Effects of cross-section geometry on performance of corrugated miniature heat sink: Uniform, convergent, divergent, and hybrid cases

Abstract

This study aims to improve the performance of a corrugated miniature heat sink by altering the cross-section size of the routes. Fully convergent and fully divergent as well as six hybrid models in terms of cross-section size are introduced and compared to the uniform model. The investigations are carried out on a water based system (Reynolds numbers ranged from 85 to 1145). The inferred outcomes of numerical simulations (that are experimentally validated by a pre-calibrated setup) indicate that converging and diverging routes cross-section can considerably affect both the flow and the heat transfer of the fluid in the corrugated-route. The maximum heat transfer coefficient occurs in a hybrid model, whereas the largest pressure drop tacks place in the fully convergent model.

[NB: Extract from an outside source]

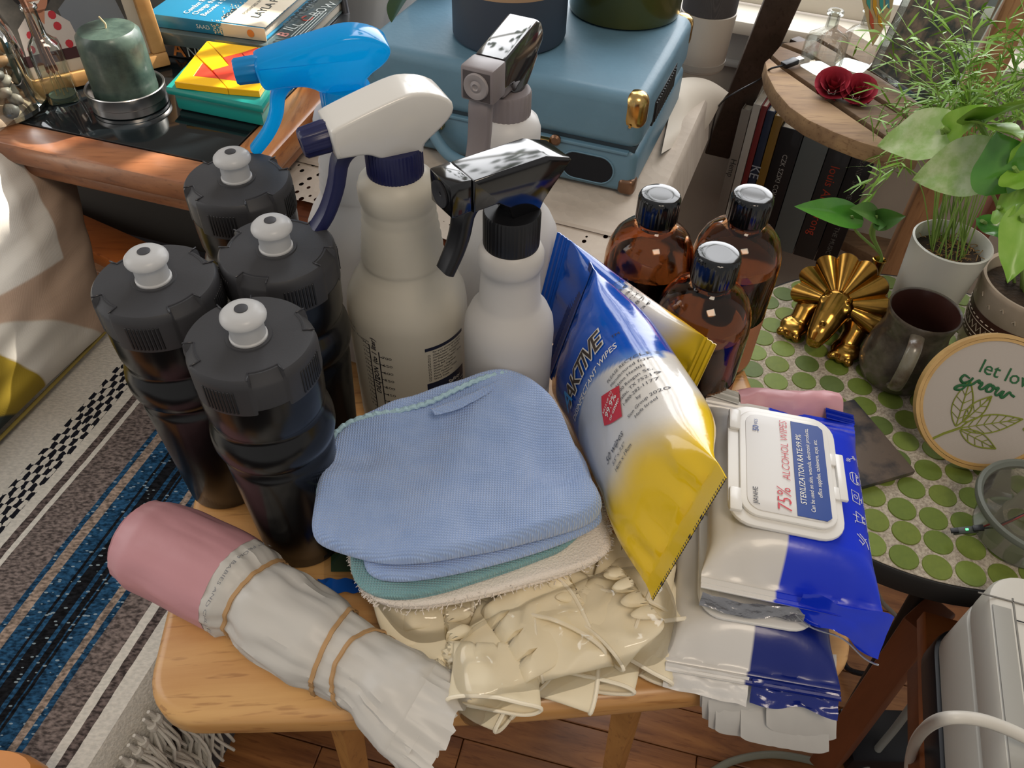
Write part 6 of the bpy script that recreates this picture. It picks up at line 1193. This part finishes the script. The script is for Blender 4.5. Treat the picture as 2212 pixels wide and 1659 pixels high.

Compared to the uniform cross-section model, the heat transfer coefficient varies from −11.9% to 34.1%, and the pressure drop varies from −55.6% to 114.7%. To specify the model providing the best overall performance, the corresponding index values are compared for all the models. It is found that the fully divergent model has the highest value of index, which is about 1.81, followed by the hybrid models with a divergent pattern at the upstream. In conclusion, it is detected that diverging the cross-section of the corrugated route can be an efficient technique to enhance the thermal performance of heat sinks.